Le Maréchal Khalifa Haftar a réuni, le 01er août 2020, l’ensemble de son état-major à Benghazi pour réaffirmer que son objectif prioritaire est d’expulser par tous les moyens possibles la Turquie de ses bases en Tripolitaine.
La réunion a été caractérisée par une touche mégalomaniaque plus accentuée que celle de l’ex-régime de Gaddafi, détruit en 2011.
Des officiers généraux du LNA ou Armée Nationale Libyenne ont évoqué que l’expulsion des forces turques de Libye n’est qu’une étape dans le long processus de la montée en puissance de ce qu’ils désignent dans leurs écrits comme la nouvelle puissance militaire libyenne.

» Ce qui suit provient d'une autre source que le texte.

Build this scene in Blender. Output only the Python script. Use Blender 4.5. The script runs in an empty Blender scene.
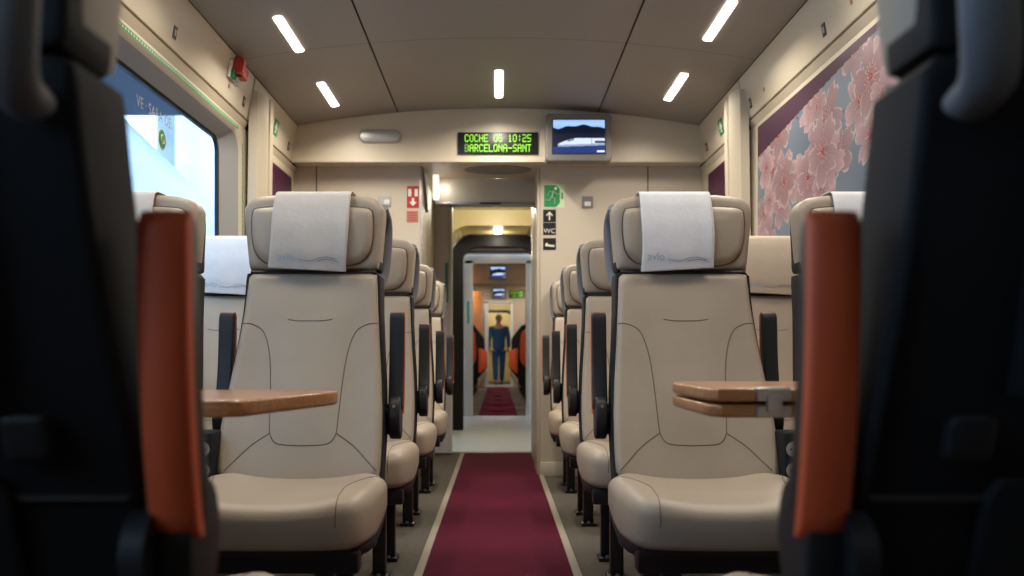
import bpy, bmesh, math, random
import numpy as np
from mathutils import Vector, Matrix
from mathutils.bvhtree import BVHTree
PI = math.pi
C = bpy.context.scene.collection
random.seed(7)

# ------------------------------------------------------------------ materials
def mat(name, col, rough=0.5, metal=0.0, bump=0.0, bscale=200.0, var=0.0, vscale=6.0, coat=0.0, spec=0.5, sheen=0.0):
    m = bpy.data.materials.new(name); m.use_nodes = True
    nt = m.node_tree; b = nt.nodes['Principled BSDF']
    b.inputs['Base Color'].default_value = (*col, 1); b.inputs['Roughness'].default_value = rough
    b.inputs['Metallic'].default_value = metal; b.inputs['Coat Weight'].default_value = coat
    b.inputs['Specular IOR Level'].default_value = spec; b.inputs['Sheen Weight'].default_value = sheen
    tc = nt.nodes.new('ShaderNodeTexCoord')
    if var:
        n = nt.nodes.new('ShaderNodeTexNoise'); n.inputs['Scale'].default_value = vscale; n.inputs['Detail'].default_value = 5
        nt.links.new(tc.outputs['Object'], n.inputs['Vector'])
        r = nt.nodes.new('ShaderNodeValToRGB')
        r.color_ramp.elements[0].position = 0.3; r.color_ramp.elements[1].position = 0.7
        r.color_ramp.elements[0].color = (*[c*(1-var) for c in col], 1)
        r.color_ramp.elements[1].color = (*[min(1, c*(1+var)) for c in col], 1)
        nt.links.new(n.outputs['Fac'], r.inputs['Fac']); nt.links.new(r.outputs['Color'], b.inputs['Base Color'])
    if bump:
        n = nt.nodes.new('ShaderNodeTexNoise'); n.inputs['Scale'].default_value = bscale; n.inputs['Detail'].default_value = 3
        nt.links.new(tc.outputs['Object'], n.inputs['Vector'])
        bp = nt.nodes.new('ShaderNodeBump'); bp.inputs['Strength'].default_value = bump; bp.inputs['Distance'].default_value = 0.002
        nt.links.new(n.outputs['Fac'], bp.inputs['Height']); nt.links.new(bp.outputs['Normal'], b.inputs['Normal'])
    return m
def emis(name, col, s):
    m = bpy.data.materials.new(name); m.use_nodes = True; nt = m.node_tree
    b = nt.nodes['Principled BSDF']; b.inputs['Base Color'].default_value = (*[c*0.8 for c in col], 1)
    b.inputs['Emission Color'].default_value = (*col, 1); b.inputs['Emission Strength'].default_value = s
    return m
def attr_mat(name, emit=0.0, rough=0.6):
    m = bpy.data.materials.new(name); m.use_nodes = True; nt = m.node_tree
    b = nt.nodes['Principled BSDF']; a = nt.nodes.new('ShaderNodeAttribute'); a.attribute_name = 'print'
    b.inputs['Roughness'].default_value = rough; b.inputs['Specular IOR Level'].default_value = .2
    if emit:
        b.inputs['Base Color'].default_value = (0.01, 0.01, 0.01, 1)
        nt.links.new(a.outputs['Color'], b.inputs['Emission Color']); b.inputs['Emission Strength'].default_value = emit
    else: nt.links.new(a.outputs['Color'], b.inputs['Base Color'])
    return m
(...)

La seconde étape est de « débarrasser la Méditerranée centrale des intrus coalisés ». Vaste programme.
De son côté, le ministre turc de la défense, Hulusi Akar, a attaqué frontalement les Emirats Arabes Unis en affirmant que les ces derniers soutenaient des organisations terroristes et qu’ils avaient pris des initiatives hostiles en Libye et en Syrie.
Le ministre turc de la Défense évoque publiquement, pour la première fois, un changement d’alliance des Emirats Arabes Unis en Syrie confirmant de nombreuses informations sur le positionnement nouveau d’Abou Dhabi contre la Turquie en Syrie et en faveur de Damas (entraînement d’une force militaire d’élite syrienne, rapprochement avec la Russie, contacts entre les services secrets émiratis et syriens,etc.)
La Turquie affirme vouloir tenir Abou Dhabi comme responsable en temps et lieu appropriés, déclenchant une colère sans précédent au sein la famille régnante emiratie pour laquelle c’était la déclaration de trop.
La Turquie est également sur une logique mégalomaniaque ascendante et ses ambitions géostratégiques le prouvent assez jusqu’ici mais son influence sur le monde musulman est réel et n’a jamais été aussi fort depuis l’apogée de l’empire ottoman. A côté d’un rayonnement culturel que l’on a trop souvent sous-estimé comme un épiphénomène négligeable, les Turcs veulent clairement reprendre à la fois le rôle de l’empire des steppes, l’empire byzantin et l’empire ottoman (Istanbul fut bien la capitale des deux derniers empires sous la dénomination de Constantinople et de la Sublime Porte) en jouant pour et sur les ruines de ce qui reste du Projet du Nouveau Siècle Américain (The New American Century) pour se ménager une bonne place sous le soleil.
Cette mégalomanie des alliés devenus ennemis comme la Turquie et les Emirats Arabes Unis ou encore celle plus caricaturales des deux gouvernements rivaux en Libye nous révèle que l’ordre international ancien tel qu’hérité à la fin de la Seconde Guerre Mondiale s’est largement effondré et il ne reste désormais que l’arme du Dollar USD pout lui permettre un semblant d’hégémonie. L’Empire est en pleine implosion tout comme le fut l’ex-Union Soviétique entre les années 1985 et 1990 en dépit de la rémanence d’un immense potentiel militaire souvent inégalé.
C’est cela qui fait courir des pions où les cases réservés au Roi des deux côtés de l’échiquier sont vides.